2008年5月10日星期六

Tired and no sense

Today I took four exams, all together are the entrance exam of police college, bad or not, I have no idea. Law, just so so. English, easy. Administration Capability Test, confusing. Essay, oops.

I can tell many test takers who have affiliation with the powerful class and even I can smell the supervisor took more care of some one.

The classroom is silent in most of time. Let me guess, most of them are younger than me; most of them took State official exam and failed, as me; maybe there are also someone who don't have a job, as me.

I have no doubt, I am a failure.

At noon, I went to conservatory to have a place to sit and prepare. The campus is changed a lot. The biggest difference is, I can't find a hidden, secret place to stay alone. But it is all I want to do. I hate to meet old schoolmates, old familiars, any one who knows me. I just want to hide myself. I hate others asking about my job and my life. It's in the trouble, lost-way state. Some time, I feel I can get the result that I eager for while spending lots of money, while no any income.

I'm shame of myself.

But, after I finished all-day tests and on the way to bus station, I met up with someone. Someone who is not familiar, not strange, who has an inclination to someone who was supposed to be inclined to me. It's quiet an ordinary old classmates meeting. I don't know how is comes today, typically today, the time is pretty unstable and weak for me. I believe I handled it well.

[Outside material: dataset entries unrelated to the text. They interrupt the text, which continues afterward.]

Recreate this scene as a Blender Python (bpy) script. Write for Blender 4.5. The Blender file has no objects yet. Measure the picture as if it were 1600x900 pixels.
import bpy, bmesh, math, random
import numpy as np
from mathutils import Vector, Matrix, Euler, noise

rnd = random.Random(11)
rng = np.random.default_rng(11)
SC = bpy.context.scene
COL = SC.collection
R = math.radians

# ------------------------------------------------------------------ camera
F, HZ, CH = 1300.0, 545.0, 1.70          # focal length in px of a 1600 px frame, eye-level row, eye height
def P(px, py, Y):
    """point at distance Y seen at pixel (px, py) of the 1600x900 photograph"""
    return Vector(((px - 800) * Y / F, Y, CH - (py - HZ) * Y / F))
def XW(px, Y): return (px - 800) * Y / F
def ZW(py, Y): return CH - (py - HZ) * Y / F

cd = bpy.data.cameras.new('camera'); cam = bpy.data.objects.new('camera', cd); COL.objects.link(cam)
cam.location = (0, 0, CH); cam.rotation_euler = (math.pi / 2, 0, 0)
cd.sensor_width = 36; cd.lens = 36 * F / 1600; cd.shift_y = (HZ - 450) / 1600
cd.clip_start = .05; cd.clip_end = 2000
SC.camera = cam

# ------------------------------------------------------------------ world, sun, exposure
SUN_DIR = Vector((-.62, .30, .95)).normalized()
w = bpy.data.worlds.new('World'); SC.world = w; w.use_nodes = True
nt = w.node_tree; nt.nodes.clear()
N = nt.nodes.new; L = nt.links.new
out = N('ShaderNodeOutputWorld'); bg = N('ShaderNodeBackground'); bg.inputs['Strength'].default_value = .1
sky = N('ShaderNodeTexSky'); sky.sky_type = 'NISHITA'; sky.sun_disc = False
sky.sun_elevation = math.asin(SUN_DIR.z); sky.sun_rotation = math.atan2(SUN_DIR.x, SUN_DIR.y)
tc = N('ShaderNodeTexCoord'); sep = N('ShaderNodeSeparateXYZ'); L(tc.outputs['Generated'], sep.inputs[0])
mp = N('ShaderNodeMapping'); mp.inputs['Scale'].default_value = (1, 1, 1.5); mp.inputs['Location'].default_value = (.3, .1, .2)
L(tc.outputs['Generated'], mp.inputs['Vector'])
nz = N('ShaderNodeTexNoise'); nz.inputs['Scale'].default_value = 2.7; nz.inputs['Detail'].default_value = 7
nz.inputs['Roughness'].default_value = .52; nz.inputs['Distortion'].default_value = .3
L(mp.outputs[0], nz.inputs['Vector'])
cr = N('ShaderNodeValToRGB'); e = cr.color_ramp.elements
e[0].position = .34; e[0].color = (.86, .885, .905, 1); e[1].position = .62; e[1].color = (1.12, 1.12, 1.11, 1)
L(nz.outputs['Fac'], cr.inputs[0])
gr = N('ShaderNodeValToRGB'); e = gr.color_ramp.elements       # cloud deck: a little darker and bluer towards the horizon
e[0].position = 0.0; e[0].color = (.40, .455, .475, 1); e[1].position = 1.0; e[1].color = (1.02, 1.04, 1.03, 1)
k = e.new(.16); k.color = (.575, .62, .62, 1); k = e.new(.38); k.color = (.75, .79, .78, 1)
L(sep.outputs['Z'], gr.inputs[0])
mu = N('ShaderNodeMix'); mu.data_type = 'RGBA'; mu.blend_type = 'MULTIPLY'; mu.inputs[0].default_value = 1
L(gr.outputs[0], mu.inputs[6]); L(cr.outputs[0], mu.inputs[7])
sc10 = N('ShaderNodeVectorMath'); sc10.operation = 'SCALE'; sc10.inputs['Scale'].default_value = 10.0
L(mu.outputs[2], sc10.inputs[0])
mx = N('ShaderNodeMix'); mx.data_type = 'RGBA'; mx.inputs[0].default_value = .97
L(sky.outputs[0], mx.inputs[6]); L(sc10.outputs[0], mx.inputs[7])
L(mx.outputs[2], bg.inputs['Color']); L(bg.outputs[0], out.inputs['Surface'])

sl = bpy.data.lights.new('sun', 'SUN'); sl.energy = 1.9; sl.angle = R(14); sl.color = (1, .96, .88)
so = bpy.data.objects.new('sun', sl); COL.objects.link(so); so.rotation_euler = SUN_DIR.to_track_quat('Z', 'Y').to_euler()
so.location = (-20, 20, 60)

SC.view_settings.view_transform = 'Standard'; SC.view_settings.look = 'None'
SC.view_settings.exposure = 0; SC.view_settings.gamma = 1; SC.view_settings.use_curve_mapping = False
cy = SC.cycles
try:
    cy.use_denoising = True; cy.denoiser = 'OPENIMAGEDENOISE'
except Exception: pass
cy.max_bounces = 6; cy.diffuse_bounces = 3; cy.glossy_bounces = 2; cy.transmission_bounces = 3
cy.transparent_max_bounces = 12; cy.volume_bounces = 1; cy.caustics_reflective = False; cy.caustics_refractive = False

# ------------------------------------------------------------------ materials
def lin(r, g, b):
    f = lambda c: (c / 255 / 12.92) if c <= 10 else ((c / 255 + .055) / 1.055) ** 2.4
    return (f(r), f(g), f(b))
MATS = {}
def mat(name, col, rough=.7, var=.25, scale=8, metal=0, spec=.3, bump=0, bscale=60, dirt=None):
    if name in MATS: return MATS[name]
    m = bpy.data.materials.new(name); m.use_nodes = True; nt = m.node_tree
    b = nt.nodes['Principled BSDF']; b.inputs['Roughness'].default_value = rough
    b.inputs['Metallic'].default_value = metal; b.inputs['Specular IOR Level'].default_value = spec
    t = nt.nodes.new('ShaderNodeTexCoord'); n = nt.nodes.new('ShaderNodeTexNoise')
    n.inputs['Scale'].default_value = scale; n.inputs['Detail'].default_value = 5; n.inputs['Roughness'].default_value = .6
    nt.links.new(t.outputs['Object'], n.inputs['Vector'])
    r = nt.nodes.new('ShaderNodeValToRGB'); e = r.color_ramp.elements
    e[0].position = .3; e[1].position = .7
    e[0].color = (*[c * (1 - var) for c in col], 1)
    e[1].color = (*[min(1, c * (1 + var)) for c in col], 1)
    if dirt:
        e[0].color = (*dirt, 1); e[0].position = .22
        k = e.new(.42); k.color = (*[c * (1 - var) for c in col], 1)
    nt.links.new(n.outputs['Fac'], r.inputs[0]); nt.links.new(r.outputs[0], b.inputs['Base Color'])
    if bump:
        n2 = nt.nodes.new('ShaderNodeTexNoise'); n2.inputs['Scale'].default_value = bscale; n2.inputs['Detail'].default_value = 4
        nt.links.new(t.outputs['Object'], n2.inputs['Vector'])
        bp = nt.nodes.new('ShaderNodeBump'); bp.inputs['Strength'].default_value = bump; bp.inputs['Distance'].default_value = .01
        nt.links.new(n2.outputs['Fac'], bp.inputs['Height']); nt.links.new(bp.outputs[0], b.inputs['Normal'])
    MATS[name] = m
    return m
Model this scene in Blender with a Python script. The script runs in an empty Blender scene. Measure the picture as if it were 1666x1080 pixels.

Just say hi and civil talk. Both of us say nothing real about our current state. She may be better than me. Well, I have lost the confidence and believe everyone in my class has a better life than me. I'm well dressed and have good manner but I'm not a good test preparer. I'm clever, but lazy. That's my weakest point.

Well, today, I smell the environment full of men which never happened before to me. But look at these men, do they have great potential, knowledge and good civility? It is not a question I should take care of now but I can't help thinking about it. Upon this, I think myself freak out. Not every man can be Mr. right and why you target these one? One more question, do you have potential? Are you have a cut over others? Then, hopeless man and hopeless woman, this combination leads to tragic ending. You know that, but you know after you have done it. That's your tragedy. Understand after things happen.

Nobody owes you, only you don't treat yourself well. No plan, no effort, no timing, no future. If you can not save yourself, who else you can expect to save you?